Even if all goes as planned and the relative integrity of the entire system is mapped and repaired according to these criteria, the work isn’t done. A second round of inspections will be launched — this time with lower tolerances for what is acceptable. This will establish a pattern of regular inspection over two- or three-year intervals. In other words, the city has learned its lesson.

“I feel we have definitely learned that doing nothing is not, at the end of the day, a good approach,” Pena says. “We have learned not to be reactive. You have to do something, something intelligent, and make the best use of available funds.” Despite the evident improvement in the city’s infrastructure, he says he is not yet comfortable sitting back and reflecting on what the department has accomplished.

“There is always so much yet to do. Still, I encourage my sewer foreman and his staff to be positive. There are fewer emergency incidents, fewer collapsed pipes, fewer backups. We are making progress.”


Undermanned, underequipped

When Brian Pena became water and sewer commissioner in Lawrence, Massachusetts, in 2014, he inherited a small sewer operations staff. The combined sewer and water division has 45 employees, but only four of those were assigned to sewer work when Pena took over — a foreman and three equipment operators.
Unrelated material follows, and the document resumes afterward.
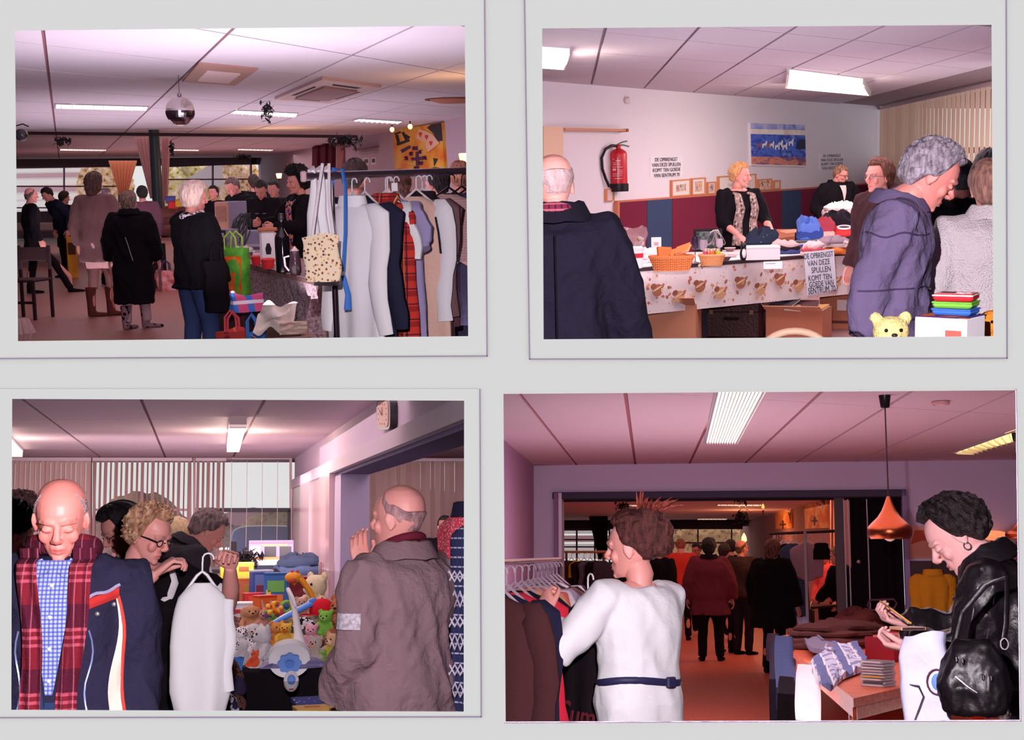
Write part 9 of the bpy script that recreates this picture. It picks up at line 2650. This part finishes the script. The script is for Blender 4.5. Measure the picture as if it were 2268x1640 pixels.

Four employees maintained a sewer system serving about 80,000 residents.

“Within the first couple of years, I was able to double staff to eight and secure budgeting for 12 people,” Pena recalls. “Now we’re down to six. We need more staff. I have lines out to hire more, but I can’t find people to take the bait.”

What that means operationally is that the department has to contract out some of its basic maintenance and operating responsibilities. Crews have been busy with day-to-day tasks that make it difficult to focus on longer-range projects that head off problems. For instance, if a catch basin needs cleaning out, Pena sometimes must outsource the work because his handful of employees are working on a backed-up line.

This understaffing goes hand in hand with the sewer department being underequipped. When Pena arrived, the department had an 11-year-old hydrovac unit, a couple of trucks and a trailered pressure pump — none of the units particularly well-maintained. “And there was no redundancy in any of it.” If the hydrovac unit wouldn’t start, there was no backup plan.

“But the most unacceptable situation was the sharing of equipment across the sewer and water division,” he says. “Sharing equipment is fine and cost-effective, but too often work was put off in one department because the other department was using the equipment. If the water department was using the backhoe, for example, the sewer department had to reschedule its work.”

The sewer department has since acquired a new backhoe, a new dump truck, and a new Vac-Con jet/vac unit. The problem now is that both of the department’s jet/vac truck operators left. “We are recruiting new operators,” the commissioner says. “But even with two vac operators and hydrovac trucks, we don’t have the manpower to get to all the catch basins.”